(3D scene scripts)
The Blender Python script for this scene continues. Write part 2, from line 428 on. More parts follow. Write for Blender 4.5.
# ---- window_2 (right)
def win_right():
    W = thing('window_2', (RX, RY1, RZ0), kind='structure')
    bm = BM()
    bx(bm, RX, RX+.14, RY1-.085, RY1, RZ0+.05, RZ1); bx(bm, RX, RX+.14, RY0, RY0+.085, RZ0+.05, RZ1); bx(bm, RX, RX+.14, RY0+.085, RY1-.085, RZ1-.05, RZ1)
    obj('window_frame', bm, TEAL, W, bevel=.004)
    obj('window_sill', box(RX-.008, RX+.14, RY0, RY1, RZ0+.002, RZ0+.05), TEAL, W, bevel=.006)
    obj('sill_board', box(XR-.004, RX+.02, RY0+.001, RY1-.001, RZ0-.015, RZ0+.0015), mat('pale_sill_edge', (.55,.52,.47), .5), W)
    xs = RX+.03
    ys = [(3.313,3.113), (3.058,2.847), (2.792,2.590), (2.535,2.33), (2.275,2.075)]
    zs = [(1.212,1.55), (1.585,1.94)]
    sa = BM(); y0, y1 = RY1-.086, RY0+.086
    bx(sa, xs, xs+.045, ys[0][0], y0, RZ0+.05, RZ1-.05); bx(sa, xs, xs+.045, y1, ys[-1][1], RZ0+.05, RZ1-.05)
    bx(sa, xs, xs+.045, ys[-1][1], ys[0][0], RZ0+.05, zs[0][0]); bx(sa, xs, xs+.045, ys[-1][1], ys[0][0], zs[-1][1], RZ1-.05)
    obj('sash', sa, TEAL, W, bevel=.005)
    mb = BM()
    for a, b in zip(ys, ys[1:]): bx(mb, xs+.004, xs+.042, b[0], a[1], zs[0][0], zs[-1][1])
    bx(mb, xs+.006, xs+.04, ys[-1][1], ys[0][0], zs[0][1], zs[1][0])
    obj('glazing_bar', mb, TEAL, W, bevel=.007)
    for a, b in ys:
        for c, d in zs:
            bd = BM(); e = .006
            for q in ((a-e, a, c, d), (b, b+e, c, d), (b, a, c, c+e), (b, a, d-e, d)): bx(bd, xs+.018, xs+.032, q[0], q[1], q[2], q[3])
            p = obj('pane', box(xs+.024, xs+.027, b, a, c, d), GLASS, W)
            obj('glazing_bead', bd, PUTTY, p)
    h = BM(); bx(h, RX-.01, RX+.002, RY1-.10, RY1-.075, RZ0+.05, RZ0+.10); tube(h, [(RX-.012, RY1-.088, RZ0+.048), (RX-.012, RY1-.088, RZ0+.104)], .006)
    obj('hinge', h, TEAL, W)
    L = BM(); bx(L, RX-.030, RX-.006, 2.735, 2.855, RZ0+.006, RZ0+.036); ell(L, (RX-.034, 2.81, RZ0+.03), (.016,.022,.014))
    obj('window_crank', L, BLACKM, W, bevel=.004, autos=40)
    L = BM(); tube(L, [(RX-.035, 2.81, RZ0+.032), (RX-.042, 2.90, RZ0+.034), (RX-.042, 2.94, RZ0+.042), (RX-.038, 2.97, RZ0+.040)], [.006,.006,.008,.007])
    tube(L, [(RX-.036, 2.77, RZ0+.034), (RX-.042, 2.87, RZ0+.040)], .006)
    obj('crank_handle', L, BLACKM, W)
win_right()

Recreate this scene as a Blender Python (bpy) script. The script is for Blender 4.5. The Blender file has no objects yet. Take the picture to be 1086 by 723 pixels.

■ Problem statement
Output the listing above exactly as it appears.

■ Solution to the exercise
The Blender Python script for this scene continues. Write part 2, from line 428 on. More parts follow. Write for Blender 4.5.
# ---- window_2 (right)
def win_right():
    W = thing('window_2', (RX, RY1, RZ0), kind='structure')
    bm = BM()
    bx(bm, RX, RX+.14, RY1-.085, RY1, RZ0+.05, RZ1); bx(bm, RX, RX+.14, RY0, RY0+.085, RZ0+.05, RZ1); bx(bm, RX, RX+.14, RY0+.085, RY1-.085, RZ1-.05, RZ1)
    obj('window_frame', bm, TEAL, W, bevel=.004)
    obj('window_sill', box(RX-.008, RX+.14, RY0, RY1, RZ0+.002, RZ0+.05), TEAL, W, bevel=.006)
    obj('sill_board', box(XR-.004, RX+.02, RY0+.001, RY1-.001, RZ0-.015, RZ0+.0015), mat('pale_sill_edge', (.55,.52,.47), .5), W)
    xs = RX+.03
    ys = [(3.313,3.113), (3.058,2.847), (2.792,2.590), (2.535,2.33), (2.275,2.075)]
    zs = [(1.212,1.55), (1.585,1.94)]
    sa = BM(); y0, y1 = RY1-.086, RY0+.086
    bx(sa, xs, xs+.045, ys[0][0], y0, RZ0+.05, RZ1-.05); bx(sa, xs, xs+.045, y1, ys[-1][1], RZ0+.05, RZ1-.05)
    bx(sa, xs, xs+.045, ys[-1][1], ys[0][0], RZ0+.05, zs[0][0]); bx(sa, xs, xs+.045, ys[-1][1], ys[0][0], zs[-1][1], RZ1-.05)
    obj('sash', sa, TEAL, W, bevel=.005)
    mb = BM()
    for a, b in zip(ys, ys[1:]): bx(mb, xs+.004, xs+.042, b[0], a[1], zs[0][0], zs[-1][1])
    bx(mb, xs+.006, xs+.04, ys[-1][1], ys[0][0], zs[0][1], zs[1][0])
    obj('glazing_bar', mb, TEAL, W, bevel=.007)
    for a, b in ys:
        for c, d in zs:
            bd = BM(); e = .006
            for q in ((a-e, a, c, d), (b, b+e, c, d), (b, a, c, c+e), (b, a, d-e, d)): bx(bd, xs+.018, xs+.032, q[0], q[1], q[2], q[3])
            p = obj('pane', box(xs+.024, xs+.027, b, a, c, d), GLASS, W)
            obj('glazing_bead', bd, PUTTY, p)
    h = BM(); bx(h, RX-.01, RX+.002, RY1-.10, RY1-.075, RZ0+.05, RZ0+.10); tube(h, [(RX-.012, RY1-.088, RZ0+.048), (RX-.012, RY1-.088, RZ0+.104)], .006)
    obj('hinge', h, TEAL, W)
    L = BM(); bx(L, RX-.030, RX-.006, 2.735, 2.855, RZ0+.006, RZ0+.036); ell(L, (RX-.034, 2.81, RZ0+.03), (.016,.022,.014))
    obj('window_crank', L, BLACKM, W, bevel=.004, autos=40)
    L = BM(); tube(L, [(RX-.035, 2.81, RZ0+.032), (RX-.042, 2.90, RZ0+.034), (RX-.042, 2.94, RZ0+.042), (RX-.038, 2.97, RZ0+.040)], [.006,.006,.008,.007])
    tube(L, [(RX-.036, 2.77, RZ0+.034), (RX-.042, 2.87, RZ0+.040)], .006)
    obj('crank_handle', L, BLACKM, W)
win_right()

Recreate this scene as a Blender Python (bpy) script. The script is for Blender 4.5. The Blender file has no objects yet. Take the picture to be 1086 by 723 pixels.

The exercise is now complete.